Sin embargo, en manos de un director austero y delicado como José Luis Torres Leiva estamos lejos de cualquier tipo de explotación, sentimentalismo, manipulación o golpe bajo. El resultado es una película en apariencia sencilla (aunque con múltiples connotaciones emocionales) en el que el amor aflora y se sostiene incluso (y sobre todo) cuando las cosas se ponen cada vez más difíciles.
Las protagonistas de Vendrá la muerte y tendrá tus ojos (título tomado de un poema de Cesare Pavese) son Ana (Amparo Noguera) y María (Julieta Figueroa), su pareja de toda la vida que es la que empieza la agonía. Pero en este film climático, romántico y existencial hay espacio para que ellas se acompañen, se reencuentren en los sentimientos más profundos y esenciales que parecían sepultados por la rutina, se cuenten historias (hay dos largas secuencias interpretadas por otros personajes) y esperen ese desenlace que quizás no sea el final sino el inicio de algo nuevo.

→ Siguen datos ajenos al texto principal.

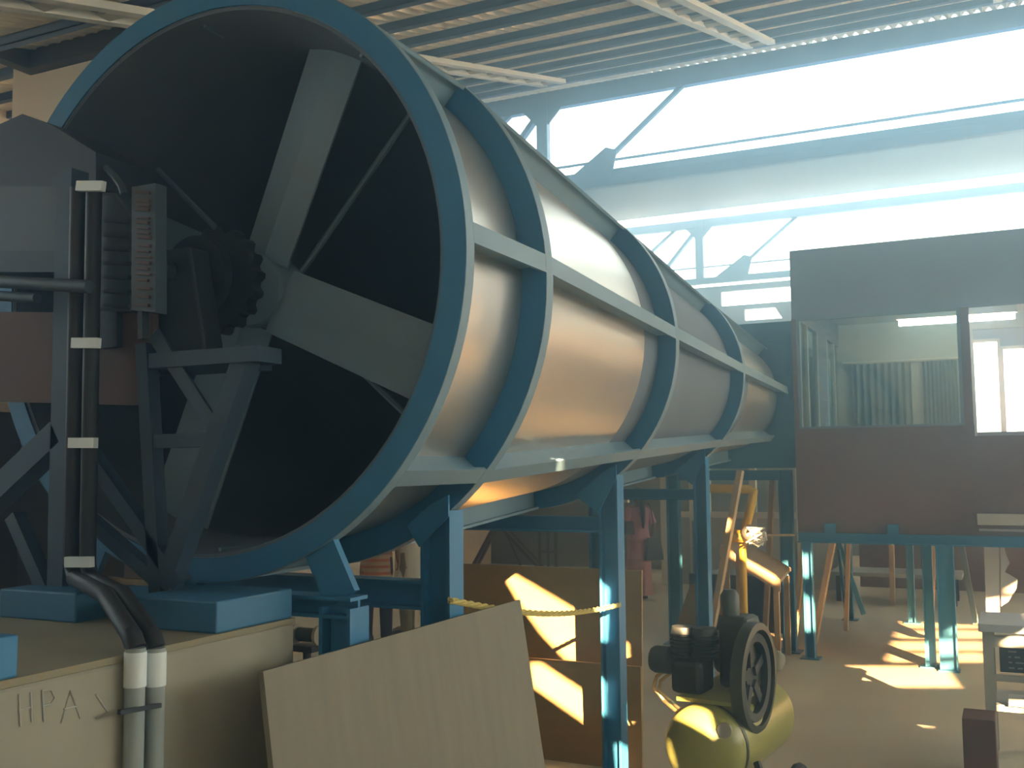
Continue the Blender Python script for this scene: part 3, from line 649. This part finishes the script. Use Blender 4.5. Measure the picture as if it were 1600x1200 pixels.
# workbench rack at right edge
bx=2.43; by=4.2
wr=thing('equipment_rack','grey metal equipment rack with pale top at the right edge','rack',(2.6,4.5,0))
MB().span((bx-.02,by-.03,.82),(2.78,4.75,.87)).build('top','palegrey',wr,bevel=.005)
for x,y in ((bx+.03,by+.03),(bx+.03,4.66),(2.70,by+.03),(2.70,4.66)): MB().span((x-.03,y-.03,0),(x+.03,y+.03,.82)).build('leg','grey',wr)
MB().span((bx+.06,by+.0,.73),(2.74,by+.03,.80)).build('apron','grey',wr)
MB().span((bx+.06,by+.02,.34),(2.74,by+.5,.38)).build('shelf','grey',wr)
MB().span((bx+.06,by+.02,.52),(2.74,by+.04,.56)).build('rail','grey',wr)
u=tag(MB().span((bx+.09,by+.06,.57),(2.70,by+.4,.725)).build('instrument_box','motor',bevel=.006),'dark instrument box under the pale rack top','box')
mb=MB(); rr=random.Random(9)
for i in range(4):
    x=bx+.14
    while x<2.62:
        w=rr.uniform(.015,.05); mb.span((x,by+.052,.595+i*.033),(x+w,by+.061,.604+i*.033)); x+=w+.018
mb.build('vent_slots','grey',u)
o=MB().span((bx+.13,by-.02,.385),(bx+.24,by+.12,.43)).build('paper_pad','white'); tag(o,'small white pad lying on the rack shelf','paper')
o=MB().span((bx-.12,3.86,0),(bx+.06,4.14,.36)).build('wooden_box','rust',bevel=.006); tag(o,'dark brown wooden box on the floor beside the rack leg','box')
# brown trestles behind the tunnel
tr_=thing('brown_trestle','red brown lattice trestle behind the tunnel, against the green wall','trestle',at(790,885,Y=12))
def st(x0,y0,x1,y1,w=.05,Yp=12,name='strut'): MB().angle(at(x0,y0,Y=Yp),at(x1,y1,Y=Yp),w,.012,up=(0,1,0)).build(name,'redox',tr_)
st(735,895,775,820); st(742,895,780,820,.04); st(775,820,845,895); st(785,820,855,895,.04); st(790,835,815,890,.03)
zz=at(790,905,Y=12)
tw=thing('brown_post_frame','red brown upright ladder frame right of the trestle','frame',at(855,900,Y=12.2))
for x in (842,855,867): MB().angle(at(x-2,815,Y=12.2),V((at(x,900,Y=12.2).x,12.2,0)),.05,.012,up=(0,1,0)).build('upright','redox',tw)
MB().bar(at(840,862,Y=12.2),at(869,862,Y=12.2),.03,.03).build('rung','redox',tw)
# small bright boxes behind
o=MB().span((-3.75,14.6,1.2),(-3.55,14.7,1.42)).build('switch_box','white'); tag(o,'small pale switch box on the wall left of the woman','switch')
# small stool-like machine behind first post
px=at(480,985,Y=3.2)
sm=thing('bench_grinder','small bench grinder on a stand seen between plywood and first post','grinder',(px.x,3.2,0))
MB().tube([(px.x,3.2,0),(px.x,3.2,px.z-.12)],.03,10).build('stand','iron',sm,True)
MB().span((px.x-.1,3.12,px.z-.14),(px.x+.1,3.28,px.z-.10)).build('table','iron',sm)
MB().tube([(px.x-.07,3.2,px.z-.03),(px.x+.07,3.2,px.z-.03)],.05,14).build('motor','motor',sm,True)
for s in (-.1,.1): MB().tube([(px.x+s-.012,3.2,px.z-.03),(px.x+s+.012,3.2,px.z-.03)],.07,16).build('grinding_wheel','sack',sm,True)
# ================================================================== PEOPLE
def skin_body(name,pts,edges,m,parent,root=0,sub=2):
    bm=bmesh.new(); L=bm.verts.layers.skin.verify(); o0=wloc(parent); vs=[]
    for i,(p,r) in enumerate(pts):
        v=bm.verts.new(V(p)-o0); rr=r if isinstance(r,tuple) else (r,r); v[L].radius=rr; v[L].use_root=(i==root); vs.append(v)
    for a,b in edges: bm.edges.new((vs[a],vs[b]))
    me=bpy.data.meshes.new(name); bm.to_mesh(me); bm.free(); me.materials.append(M[m])
    o=bpy.data.objects.new(name,me); COL.objects.link(o); o.parent=parent
    s=o.modifiers.new('skin','SKIN'); s.use_smooth_shade=True
    b=o.modifiers.new('sub','SUBSURF'); b.levels=sub; b.render_levels=sub
    return o
def person(loc,heading,H,armL,armR,stride,label,top,bottom,long_skirt,hairlong,top_hem):
    # local frame: f forward, r right, heights as fraction of H
    loc=V((loc.x,loc.y,0)); f=V((math.sin(heading),math.cos(heading),0)); r=V((math.cos(heading),-math.sin(heading),0)); u=V((0,0,1)); k=H/1.7
    def W(x,y,z): return loc+(r*x+f*y)*k+u*z*k
    R=thing('person',label,'person',loc)
    pts=[];ed=[]
    def add(p,rad,par=None):
        pts.append((W(*p),tuple(x*k for x in rad) if isinstance(rad,tuple) else rad*k)); 
        if par is not None: ed.append((par,len(pts)-1))
        return len(pts)-1
    pel=add((0,0,.93),.11); ab=add((0,.0,1.06),.105,pel); ch=add((0,0,1.24),.115,ab); ut=add((0,0,1.38),.085,ch); nk=add((0,.005,1.45),.045,ut)
    h0=add((0,.02,1.52),.062,nk); h1=add((0,.025,1.60),.082,h0); h2=add((0,.01,1.66),.066,h1)
    add((0,.125,1.575),.012,h1)                                   # nose
    for s in (-1,1): add((s*.088,.01,1.585),.014,h1)             # ears
    for s,arm in ((-1,armL),(1,armR)):
        sh=add((s*.17,0,1.385),.052,ut)
        el=add(arm[0],.038,sh); wr=add(arm[1],.026,el)
        d=(V(arm[1])-V(arm[0])).normalized(); pa=V(arm[1])+d*.05; pl_=add(tuple(pa),(.020,.030),wr)
        sd=V((0,1,0)); sd=(sd-d*sd.dot(d)).normalized()
        for j,(o_,ln) in enumerate(((-.03,.055),(-.01,.07),(.012,.075),(.032,.065))):
            b0=pa+d*.035+sd*o_; b1=b0+d*ln*.55+V((-s*.008,0,0)); b2=b1+d*ln*.5+V((-s*.022,0,0))
            i0=add(tuple(b0),.0095,pl_); i1=add(tuple(b1),.0088,i0); add(tuple(b2),.0075,i1)
        t0=pa+sd*.04-d*.015; i0=add(tuple(t0),.011,pl_); add(tuple(t0+d*.04+sd*.018),.009,i0)
    for s in (-1,1):
        st_=stride*s
        hp=add((s*.09,0,.86),.085,pel); kn=add((s*.095,st_*.5+.01,.48),.058,hp); an=add((s*.095,st_-.01,.09),.036,kn)
        he=add((s*.095,st_+.06,.045),.036,an); add((s*.1,st_+.17,.03),.026,he)
    skin_body('body',pts,ed,'skin',R,0)
    def ering(c,rx,ry,n=28,wob=0,nw=9,ph=0):
        return [W(c[0]+rx*math.cos(2*PI*i/n)*(1+wob*math.sin(nw*2*PI*i/n+ph)),c[1]+ry*math.sin(2*PI*i/n)*(1+wob*math.sin(nw*2*PI*i/n+ph)),c[2]) for i in range(n)]
    # torso garment
    th=top_hem
    rings=[ering((0,0,1.425),.075,.06),ering((0,0,1.405),.15,.085),ering((0,0,1.36),.185,.105),ering((0,.01,1.25),.175,.125),ering((0,.005,1.08),.155,.118),ering((0,0,.95),.178,.132,wob=.015),ering((0,0,th),.19,.145,wob=.04)]
    MB().loop(rings).build('kurta' if long_skirt else 'shirt',top,R,True)
    for s,arm in ((-1,armL),(1,armR)):
        a=V((s*.15,0,1.385)); b=V(arm[0]); c=a.lerp(b,1.02 if not long_skirt else .9); 
        MB().tube([W(*a),W(*a.lerp(c,.3)),W(*c.lerp(a,.3)),W(*c)],[.06*k,.063*k,.058*k,.056*k],14).build('sleeve',top,R,True)
    if long_skirt:
        rings=[ering((0,0,1.0),.15,.115),ering((0,0,.9),.182,.135,wob=.02),ering((0,.01,.6),.185,.15,wob=.05,nw=7),ering((0,.015,.3),.195,.165,wob=.07,nw=7),ering((0,.02,.07),.215,.19,wob=.08,nw=7)]
        MB().loop(rings).build('skirt',bottom,R,True)
    else:
        MB().loop([ering((0,0,1.02),.15,.112),ering((0,0,.92),.172,.125),ering((0,0,.82),.172,.12)]).build('trouser_seat',bottom,R,True)
        for s in (-1,1):
            st_=stride*s
            MB().tube([W(s*.085,0,.92),W(s*.092,st_*.2,.75),W(s*.098,st_*.5+.01,.48),W(s*.1,st_,.10),W(s*.1,st_+.01,.05)],[.095*k,.097*k,.078*k,.066*k,.068*k],16).build('trouser_leg',bottom,R,True)
    for s in (-1,1):
        st_=stride*s
        MB().loop([[W(s*.1+dx*w,st_+y,z) for dx,z in((-1,0),(1,0),(.8,.05*hh),(-.8,.05*hh))] for y,w,hh in((-.06,.035,1.4),(.02,.04,1.4),(.10,.045,1.1),(.19,.03,.7))]).build('shoe','shoe',R,True)
    # hair cap and eyes
    hr=MB()
    c=W(0,0,1.605)
    hr.ell(W(0,-.018,1.615),.098*k,.105*k,.105*k,20,12,Matrix((r,f,u)).transposed())
    if hairlong:
        hr.tube([W(0,-.08,1.62),W(.0,-.115,1.5),W(.01,-.13,1.36),W(.012,-.14,1.2),W(.012,-.14,1.08)],[.06*k,.055*k,.042*k,.034*k,.012*k],12)
    hr.build('hair','hair',R,True)
    for s in (-1,1): MB().ell(W(s*.032,.10,1.60),.012*k,.009*k,.009*k,10,7).build('eye','eye',R,True)
    MB().ell(W(0,.098,1.535),.024*k,.008*k,.007*k,10,6).build('mouth','rose',R,True)
    return R,W,k
wl=at(1000,936,Z=0); hd=math.atan2(FW.x,FW.y)-.35
R,W,k=person(wl,hd,1.55,((-.24,-.03,1.12),(-.22,.12,.95)),((.25,-.02,1.12),(.235,.10,.90)),.06,'woman in a pink tunic and rose skirt walking away with a black handbag','pink','rose',True,True,.62)
hb=thing('handbag','black shoulder bag hanging at the right side of the woman in pink','bag',W(.165,-.17,.60))
def bagbox(cx,cy,z0,z1,w0,w1,d):
    return MB().loop([[W(cx+sx*w,cy+sy*d*q,z) for sx,sy in((-1,-1),(1,-1),(1,1),(-1,1))] for z,w,q in((z0,w0,1),(z0+.02,w0*1.04,1.15),((z0+z1)/2,(w0+w1)/2,1.2),(z1,w1,.5))])
bagbox(.165,-.17,.60,.94,.14,.10,.035).build('bag_body','bag',hb,True)
MB().tube([W(.15,-.17,.93),W(.17,-.16,1.15),W(.17,-.10,1.36),W(.17,-.01,1.46),W(.18,.05,1.40),W(.20,.06,1.25)],.009,8).build('strap','bag',hb,True)
hb2=thing('handbag','small dark pouch held at the left elbow of the woman in pink','bag',W(-.25,-.12,.98))
bagbox(-.24,-.15,1.0,1.2,.07,.06,.035).build('bag_body','bag',hb2,True)
m1=at(588,1002,Z=0)
person(m1,hd+.5,1.66,((-.23,-.02,1.12),(-.2,.14,.95)),((.23,-.02,1.12),(.22,.1,.9)),.05,'man in an orange striped shirt and navy trousers standing behind the tunnel','striped','navy',False,False,.66)
m2=at(637,990,Z=0)
person(m2,hd-.9,1.68,((-.23,-.02,1.12),(-.21,.13,.94)),((.24,-.02,1.12),(.21,.12,.93)),.03,'man in a white shirt and grey trousers standing beside the striped-shirt man','shirtw','khaki',False,False,.62)
hz=bpy.data.materials.new('glare_haze'); hz.use_nodes=True; nt=hz.node_tree; nt.nodes.remove(nt.nodes['Principled BSDF'])  # scatter volume added to stand in for veiling lens glare
vsn=nt.nodes.new('ShaderNodeVolumeScatter'); vsn.inputs['Color'].default_value=(.36,.66,1,1); vsn.inputs['Density'].default_value=.068; vsn.inputs['Anisotropy'].default_value=.78
nt.links.new(vsn.outputs[0],nt.nodes['Material Output'].inputs['Volume']); M['haze']=hz
hzo=MB().span((XL-1,YR-1,-.02),(XR+1,Y2+2.5,9)).build('haze','haze'); hzo['kind']='stuff'; tag(hzo,'added bluish haze volume filling the hall in place of lens glare, brightest toward the roof glazing','haze')
# ================================================================== LIGHT, SKY, CAMERA
w=bpy.data.worlds.new('sky'); SC.world=w; w.use_nodes=True
bg=w.node_tree.nodes['Background']; bg.inputs['Color'].default_value=(.60,.82,1,1); bg.inputs['Strength'].default_value=8.5
sl=bpy.data.lights.new('sun','SUN'); sl.energy=105; sl.angle=math.radians(.3); sl.color=(1,.9,.66)
so=bpy.data.objects.new('sun',sl); COL.objects.link(so); so.rotation_euler=SUND.to_track_quat('-Z','Y').to_euler()
def portal(name,c,sx,sy,rot):
    l=bpy.data.lights.new(name,'AREA'); l.shape='RECTANGLE'; l.size=sx; l.size_y=sy; l.cycles.is_portal=True
    o=bpy.data.objects.new(name,l); COL.objects.link(o); o.location=c; o.rotation_euler=rot
portal('portal_truss',(1.5,Y1+.3,6.6),16,1.5,(math.radians(-90),0,0))
portal('portal_end',(1.5,Y2+.3,6.3),16,2.4,(math.radians(-90),0,0))
for (a,b,z0,z1) in SIDE:
    portal('portal_side',(XR+.2,(a+b)/2,(z0+z1)/2),b-a,z1-z0,(math.radians(90),0,math.radians(90)))
portal('portal_left',(XL-.3,-1.9,4.0),1.5,3.7,(math.radians(90),0,math.radians(-90)))
cam=bpy.data.cameras.new('camera'); co=bpy.data.objects.new('camera',cam); COL.objects.link(co)
cam.sensor_fit='HORIZONTAL'; cam.sensor_width=36; cam.lens=36*F/1600; cam.clip_start=.05; cam.clip_end=200
co.matrix_world=Matrix(((RI.x,UP.x,-FW.x,CAM.x),(RI.y,UP.y,-FW.y,CAM.y),(RI.z,UP.z,-FW.z,CAM.z),(0,0,0,1)))
SC.camera=co
vs=SC.view_settings; vs.view_transform='Standard'; vs.look='None'; vs.gamma=1; vs.exposure=.5; vs.use_curve_mapping=False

Con ciertos ecos del cine de Alexander Sokurov y de Apichatpong Weerasethakul, Torres Leiva construye un relato por momentos elegíaco, en otros de corte casi fantasmagórico y con un hermoso final al son de En el amor todo es empezar, de Raffaella Carrà. Incómodo (porque enfrentarse a una situación tan extrema siempre es un ejercicio que puede generar agobio), pero de enorme belleza y lirismo (el trabajo visual junto con el director de fotografía Cristian Soto es extraordinario), Vendrá la muerte y tendrá tus ojos es de esos films pequeños, frágiles, exigentes y radicales que los grandes festivales generalmente no se animan a programar en sus competencias oficiales. La osadía de San Sebastián merece, por lo tanto, un reconocimiento especial.